— Dataset extract —
--- --- ---
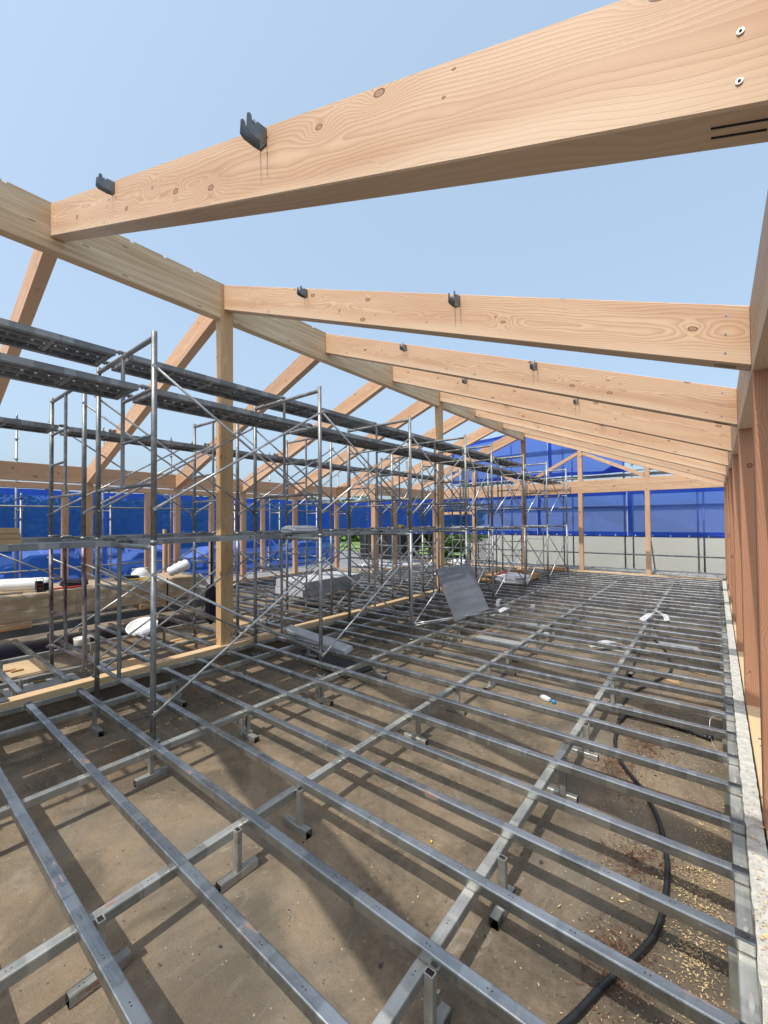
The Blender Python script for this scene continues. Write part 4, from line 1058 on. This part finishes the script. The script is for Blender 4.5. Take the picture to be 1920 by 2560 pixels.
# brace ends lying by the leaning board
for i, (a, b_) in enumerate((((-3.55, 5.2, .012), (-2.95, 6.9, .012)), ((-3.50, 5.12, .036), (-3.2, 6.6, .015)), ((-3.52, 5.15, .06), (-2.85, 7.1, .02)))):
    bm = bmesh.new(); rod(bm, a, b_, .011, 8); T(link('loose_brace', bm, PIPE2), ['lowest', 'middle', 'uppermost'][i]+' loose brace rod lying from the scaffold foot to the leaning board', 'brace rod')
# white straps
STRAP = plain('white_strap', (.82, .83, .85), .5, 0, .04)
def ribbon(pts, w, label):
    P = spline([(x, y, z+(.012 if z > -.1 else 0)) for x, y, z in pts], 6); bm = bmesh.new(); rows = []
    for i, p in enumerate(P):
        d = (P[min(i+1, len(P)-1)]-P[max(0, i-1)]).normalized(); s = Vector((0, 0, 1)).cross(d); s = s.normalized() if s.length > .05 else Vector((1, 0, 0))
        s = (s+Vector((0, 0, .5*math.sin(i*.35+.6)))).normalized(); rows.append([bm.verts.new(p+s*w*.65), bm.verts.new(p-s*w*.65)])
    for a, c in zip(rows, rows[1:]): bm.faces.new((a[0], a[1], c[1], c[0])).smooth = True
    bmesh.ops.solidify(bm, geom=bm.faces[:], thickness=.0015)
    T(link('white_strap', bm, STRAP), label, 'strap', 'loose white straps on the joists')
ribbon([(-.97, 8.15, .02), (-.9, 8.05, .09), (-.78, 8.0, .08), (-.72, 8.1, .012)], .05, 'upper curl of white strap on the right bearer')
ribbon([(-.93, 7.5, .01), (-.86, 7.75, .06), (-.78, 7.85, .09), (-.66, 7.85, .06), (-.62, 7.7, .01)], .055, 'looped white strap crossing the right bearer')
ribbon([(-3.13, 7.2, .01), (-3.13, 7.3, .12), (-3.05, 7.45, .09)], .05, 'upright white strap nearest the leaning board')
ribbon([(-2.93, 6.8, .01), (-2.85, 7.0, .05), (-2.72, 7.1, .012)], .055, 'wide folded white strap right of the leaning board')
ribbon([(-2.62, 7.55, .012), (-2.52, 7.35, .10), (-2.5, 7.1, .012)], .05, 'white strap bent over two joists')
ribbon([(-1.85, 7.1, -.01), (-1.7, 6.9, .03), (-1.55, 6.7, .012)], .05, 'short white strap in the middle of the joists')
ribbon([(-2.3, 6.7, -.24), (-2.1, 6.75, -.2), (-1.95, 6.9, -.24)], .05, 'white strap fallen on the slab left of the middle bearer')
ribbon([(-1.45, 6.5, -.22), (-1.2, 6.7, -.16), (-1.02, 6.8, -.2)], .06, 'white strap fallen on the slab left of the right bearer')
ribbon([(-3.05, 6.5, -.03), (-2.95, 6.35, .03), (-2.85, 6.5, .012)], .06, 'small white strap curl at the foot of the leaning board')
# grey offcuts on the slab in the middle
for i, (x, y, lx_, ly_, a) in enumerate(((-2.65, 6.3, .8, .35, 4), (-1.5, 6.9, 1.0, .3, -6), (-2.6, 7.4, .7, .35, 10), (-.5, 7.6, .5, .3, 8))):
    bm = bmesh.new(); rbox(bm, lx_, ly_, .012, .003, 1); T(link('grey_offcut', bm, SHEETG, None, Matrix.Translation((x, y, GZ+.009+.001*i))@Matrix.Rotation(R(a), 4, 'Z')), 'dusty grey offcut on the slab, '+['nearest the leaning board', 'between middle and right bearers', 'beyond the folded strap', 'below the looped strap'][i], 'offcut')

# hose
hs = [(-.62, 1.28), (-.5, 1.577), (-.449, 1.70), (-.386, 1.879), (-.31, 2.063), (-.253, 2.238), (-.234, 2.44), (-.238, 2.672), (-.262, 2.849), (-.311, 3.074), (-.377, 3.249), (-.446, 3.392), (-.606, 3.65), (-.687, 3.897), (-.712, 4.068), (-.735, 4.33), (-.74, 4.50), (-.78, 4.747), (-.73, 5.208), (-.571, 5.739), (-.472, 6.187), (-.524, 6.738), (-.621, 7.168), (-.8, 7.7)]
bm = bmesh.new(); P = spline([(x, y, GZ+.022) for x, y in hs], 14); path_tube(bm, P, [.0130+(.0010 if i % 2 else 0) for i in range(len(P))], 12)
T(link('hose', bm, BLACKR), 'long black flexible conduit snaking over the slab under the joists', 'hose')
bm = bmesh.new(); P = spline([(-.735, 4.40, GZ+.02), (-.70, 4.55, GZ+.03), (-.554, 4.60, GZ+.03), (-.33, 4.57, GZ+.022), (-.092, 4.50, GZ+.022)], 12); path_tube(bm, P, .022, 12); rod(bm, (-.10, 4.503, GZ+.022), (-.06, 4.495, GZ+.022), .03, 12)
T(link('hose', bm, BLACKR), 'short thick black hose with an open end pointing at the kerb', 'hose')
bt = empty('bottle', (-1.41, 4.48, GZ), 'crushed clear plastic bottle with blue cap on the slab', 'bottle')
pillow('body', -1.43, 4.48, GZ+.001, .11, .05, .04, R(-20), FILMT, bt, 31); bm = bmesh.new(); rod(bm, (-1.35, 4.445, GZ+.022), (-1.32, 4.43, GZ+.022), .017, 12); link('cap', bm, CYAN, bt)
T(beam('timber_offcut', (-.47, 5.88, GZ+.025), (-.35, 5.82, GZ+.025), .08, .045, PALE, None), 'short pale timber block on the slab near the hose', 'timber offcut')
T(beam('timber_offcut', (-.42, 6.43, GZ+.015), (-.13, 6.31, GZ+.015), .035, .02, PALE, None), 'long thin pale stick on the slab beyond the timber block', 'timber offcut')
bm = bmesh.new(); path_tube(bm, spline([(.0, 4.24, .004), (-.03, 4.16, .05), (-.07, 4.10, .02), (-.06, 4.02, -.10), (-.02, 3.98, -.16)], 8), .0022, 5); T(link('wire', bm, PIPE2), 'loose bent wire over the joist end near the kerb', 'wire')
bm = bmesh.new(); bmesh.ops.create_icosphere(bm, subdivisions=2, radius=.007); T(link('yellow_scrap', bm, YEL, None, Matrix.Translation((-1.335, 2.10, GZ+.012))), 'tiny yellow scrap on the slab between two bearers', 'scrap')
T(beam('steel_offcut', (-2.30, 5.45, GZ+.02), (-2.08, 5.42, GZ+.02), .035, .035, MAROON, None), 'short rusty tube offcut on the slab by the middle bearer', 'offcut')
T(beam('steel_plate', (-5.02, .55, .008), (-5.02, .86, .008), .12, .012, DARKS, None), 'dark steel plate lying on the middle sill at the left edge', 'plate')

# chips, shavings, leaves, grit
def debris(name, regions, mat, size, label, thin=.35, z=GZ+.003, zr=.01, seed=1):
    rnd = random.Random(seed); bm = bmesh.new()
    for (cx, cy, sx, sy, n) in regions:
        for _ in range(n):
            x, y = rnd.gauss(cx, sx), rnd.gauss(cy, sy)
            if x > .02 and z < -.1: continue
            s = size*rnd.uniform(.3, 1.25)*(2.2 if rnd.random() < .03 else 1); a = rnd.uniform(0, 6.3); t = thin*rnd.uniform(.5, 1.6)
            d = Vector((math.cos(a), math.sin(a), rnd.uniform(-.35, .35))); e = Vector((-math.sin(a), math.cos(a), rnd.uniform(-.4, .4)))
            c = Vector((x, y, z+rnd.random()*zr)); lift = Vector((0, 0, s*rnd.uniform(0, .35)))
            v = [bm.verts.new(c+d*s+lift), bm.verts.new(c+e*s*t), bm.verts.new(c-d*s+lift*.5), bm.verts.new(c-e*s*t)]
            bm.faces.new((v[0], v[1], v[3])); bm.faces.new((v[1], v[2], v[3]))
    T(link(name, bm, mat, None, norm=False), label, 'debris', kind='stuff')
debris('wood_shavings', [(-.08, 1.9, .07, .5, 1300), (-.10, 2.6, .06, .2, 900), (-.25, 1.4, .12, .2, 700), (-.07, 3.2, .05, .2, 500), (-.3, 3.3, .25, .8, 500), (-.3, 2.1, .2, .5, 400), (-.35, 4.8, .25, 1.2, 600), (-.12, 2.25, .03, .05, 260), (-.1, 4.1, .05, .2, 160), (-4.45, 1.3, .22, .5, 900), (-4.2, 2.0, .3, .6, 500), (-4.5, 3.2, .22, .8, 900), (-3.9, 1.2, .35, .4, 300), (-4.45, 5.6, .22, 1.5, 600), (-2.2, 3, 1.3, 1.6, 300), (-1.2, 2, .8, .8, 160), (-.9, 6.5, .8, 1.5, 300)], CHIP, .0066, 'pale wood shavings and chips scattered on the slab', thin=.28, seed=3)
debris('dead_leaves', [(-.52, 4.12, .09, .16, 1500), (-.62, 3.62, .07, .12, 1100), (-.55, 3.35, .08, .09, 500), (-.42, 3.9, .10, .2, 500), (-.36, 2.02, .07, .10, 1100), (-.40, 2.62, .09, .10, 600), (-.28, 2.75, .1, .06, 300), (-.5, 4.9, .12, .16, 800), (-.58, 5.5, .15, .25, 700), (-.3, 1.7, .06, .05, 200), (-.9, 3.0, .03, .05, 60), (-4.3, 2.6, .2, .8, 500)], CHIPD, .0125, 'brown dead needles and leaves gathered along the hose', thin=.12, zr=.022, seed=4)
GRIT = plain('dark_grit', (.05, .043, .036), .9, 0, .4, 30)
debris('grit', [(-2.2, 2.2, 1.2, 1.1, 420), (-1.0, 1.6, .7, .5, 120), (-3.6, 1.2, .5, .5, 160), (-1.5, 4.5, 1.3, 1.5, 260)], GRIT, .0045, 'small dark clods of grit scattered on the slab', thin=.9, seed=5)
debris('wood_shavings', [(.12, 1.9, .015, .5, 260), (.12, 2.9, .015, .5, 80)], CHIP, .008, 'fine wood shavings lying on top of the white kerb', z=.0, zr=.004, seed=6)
--- --- ---
Copy every line of the listing containing the string "from".

— The result —
The Blender Python script for this scene continues. Write part 4, from line 1058 on. This part finishes the script. The script is for Blender 4.5. Take the picture to be 1920 by 2560 pixels.
    bm = bmesh.new(); rod(bm, a, b_, .011, 8); T(link('loose_brace', bm, PIPE2), ['lowest', 'middle', 'uppermost'][i]+' loose brace rod lying from the scaffold foot to the leaning board', 'brace rod')